Board of Education v. Collins

259 S.W.2d 17 | Ky. Ct. App. | 1953

■ CULLEN, Commissioner.

The Mason County Board of Education appeals from a judgment which allowed the sheriff of Mason County $3,782.75 as compensation for collecting the county school taxes for the fiscal year 1950-51. The total school taxes collected by the sheriff amounted to $201,210.40, and the compensation allowed by the court is the equivalent of a fee of 1.88 percent.

The board of education maintains that a reasonable fee would not exceed $800. This is on two theories; first, that the city treasurer of Maysville is paid only $600 for collecting $150,000 in city school taxes, which furnishes a standard of compensation for comparable work; and second, that clerks could be employed by the sheriff *18to handle the tax collection work at $38.47 per week, and the portion of the total compensation of the necessary number of clerks, allocable to school tax collection, would not exceed $800.

The argument of the board ignores our holding in Wells v. Board of Education of Menifee County, Ky., 244 S.W.2d 160, that the sheriff’s services have a higher value than the sum at which a clerk could be hired. The argument further ignores the holding in the Wells case that the sheriff is entitled to some allowance for “standby” time, and the ruling in Davie v. Board of Education of Hickman City Schools, Ky., 249 S.W.2d 954, that consideration must be given to the necessity of the sheriff’s maintaining a staff on a year around basis. The amount suggested by the board as being a reasonable fee is so low as hardly to merit serious consideration.

The judgment does not disclose what computation the trial judge employed in. reaching the figure of $3,782.75. The evidence was that the sheriff had three full-time deputies, on salaries of $2,000 each per year. He also had two part-time deputies who devoted their time solely to tax collection work, and who were paid a total of $670. The fiscal court had fixed $7,200 as the maximum limit on the sheriff’s annual compensation, and in view of the size and, wealth of Mason County we think that the amount so fixed constitutes a reasonable valuation of the sheriff’s services for a year.

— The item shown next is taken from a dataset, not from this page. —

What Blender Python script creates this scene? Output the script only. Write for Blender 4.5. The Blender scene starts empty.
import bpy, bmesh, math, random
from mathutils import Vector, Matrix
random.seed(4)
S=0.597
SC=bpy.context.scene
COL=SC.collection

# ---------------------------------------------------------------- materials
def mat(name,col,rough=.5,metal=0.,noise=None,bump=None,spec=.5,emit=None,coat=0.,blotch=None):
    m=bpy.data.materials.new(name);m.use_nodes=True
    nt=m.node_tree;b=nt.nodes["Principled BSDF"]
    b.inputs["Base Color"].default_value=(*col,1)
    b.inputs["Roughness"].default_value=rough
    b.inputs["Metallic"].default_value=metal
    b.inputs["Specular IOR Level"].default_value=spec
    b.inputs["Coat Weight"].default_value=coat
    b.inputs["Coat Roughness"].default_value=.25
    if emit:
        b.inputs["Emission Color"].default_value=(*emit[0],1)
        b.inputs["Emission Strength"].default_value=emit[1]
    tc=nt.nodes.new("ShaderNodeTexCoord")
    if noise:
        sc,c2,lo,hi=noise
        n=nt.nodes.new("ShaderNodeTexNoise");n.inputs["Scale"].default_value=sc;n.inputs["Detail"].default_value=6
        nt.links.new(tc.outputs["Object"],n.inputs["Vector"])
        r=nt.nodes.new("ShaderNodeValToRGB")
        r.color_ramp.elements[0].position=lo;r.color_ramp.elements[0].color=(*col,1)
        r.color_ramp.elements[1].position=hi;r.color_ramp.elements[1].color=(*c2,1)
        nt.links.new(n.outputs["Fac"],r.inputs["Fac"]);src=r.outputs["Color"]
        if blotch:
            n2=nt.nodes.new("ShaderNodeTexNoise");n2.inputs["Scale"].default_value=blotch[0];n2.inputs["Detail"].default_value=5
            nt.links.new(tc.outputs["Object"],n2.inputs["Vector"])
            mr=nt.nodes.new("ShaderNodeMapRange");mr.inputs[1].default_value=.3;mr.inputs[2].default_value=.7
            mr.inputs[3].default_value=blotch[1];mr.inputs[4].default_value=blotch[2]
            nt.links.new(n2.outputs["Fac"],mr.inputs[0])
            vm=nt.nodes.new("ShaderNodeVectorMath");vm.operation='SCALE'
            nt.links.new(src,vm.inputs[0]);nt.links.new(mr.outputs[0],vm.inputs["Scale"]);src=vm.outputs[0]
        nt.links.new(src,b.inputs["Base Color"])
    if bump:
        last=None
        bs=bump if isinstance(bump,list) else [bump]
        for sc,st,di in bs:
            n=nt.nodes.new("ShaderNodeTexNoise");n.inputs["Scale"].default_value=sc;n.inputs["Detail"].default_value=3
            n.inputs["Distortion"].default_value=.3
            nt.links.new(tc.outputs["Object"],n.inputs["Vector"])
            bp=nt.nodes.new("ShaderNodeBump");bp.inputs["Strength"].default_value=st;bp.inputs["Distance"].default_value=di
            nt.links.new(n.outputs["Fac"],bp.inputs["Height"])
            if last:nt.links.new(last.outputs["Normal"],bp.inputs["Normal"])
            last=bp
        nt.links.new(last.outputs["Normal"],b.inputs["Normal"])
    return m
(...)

An amount approximating the sum of $3,782.75 allowed by the lower court could have been reached by (1) determining that 90 percent of the time of the sheriff and his regular deputies for a period of seven months was devoted to all tax collection work, and computing the amount of compensation payable to them, for that time; (2)adding the amount paid to the part-time deputies; and (3) applying to the total a percentage of 49.6, which was the percentage of all tax collections that the school taxes represented. Although the time allowance used in the above computation is quite liberal, there was evidence to support such an allowance.

The sum of $3,782.75 allowed here, for collecting $201,000 in school taxes, is not unreasonable in comparison with the amounts of $4,500 and $3,100, respectively, allowed for collecting $155,000 in taxes in Davie v. Board of Education of Hickman City Schools, Ky., 249 S.W.2d 954, and Board of Education of Grant County v. Ballard, Ky., 249 S.W.2d 956.

Taking into consideration the character and responsibilities of the office, the amount of taxes involved, the local standards of compensation in Mason County, and all the other pertinent factors, we are of the opinion that the amount of compensation allowed by the lower court was proper.

The sheriff here, at the time of making his settlement for school taxes in May 1951, withheld $8,048.40, representing a fee of 4 percent of the amount of taxes collected. The board of education contends that the court erred in not charging the sheriff with interest, from May 1951, on the difference between that sum and the amount of compensation allowed by the court. We think this contention has merit. The sheriff at no time has seriously claimed to be entitled to the full amount withheld; in fact, the most he has claimed is $4,900. Under the statute, he was required to pay over to the board the amounts collected by him. KRS 160.510. Since he has wrongfully withheld money properly belonging to the board, we think he should be charged with interest on the amount in excess of the commission allowed him by the court. See Commonwealth for Use and Benefit of McCreary County Board of Education v. Walker, 246 Ky. 679, 55 S.W.2d 914.

The board of education further maintains that all of the costs of the action should have been charged against the sheriff, rather than requiring each party to pay its own costs. However, in view of the fact that the judgment awarded the sheriff compensation very substantially in excess of the amount to which the board sought to limit him, we think that it was proper to divide the costs.

To the extent that the judgment holds the sheriff liable for the principal sum *19of $4,265.56, it is affirmed; to the extent that it denies interest on that sum it is reversed, with directions to enter judgment allowing the board interest on that sum, at 6 percent, from May 1951.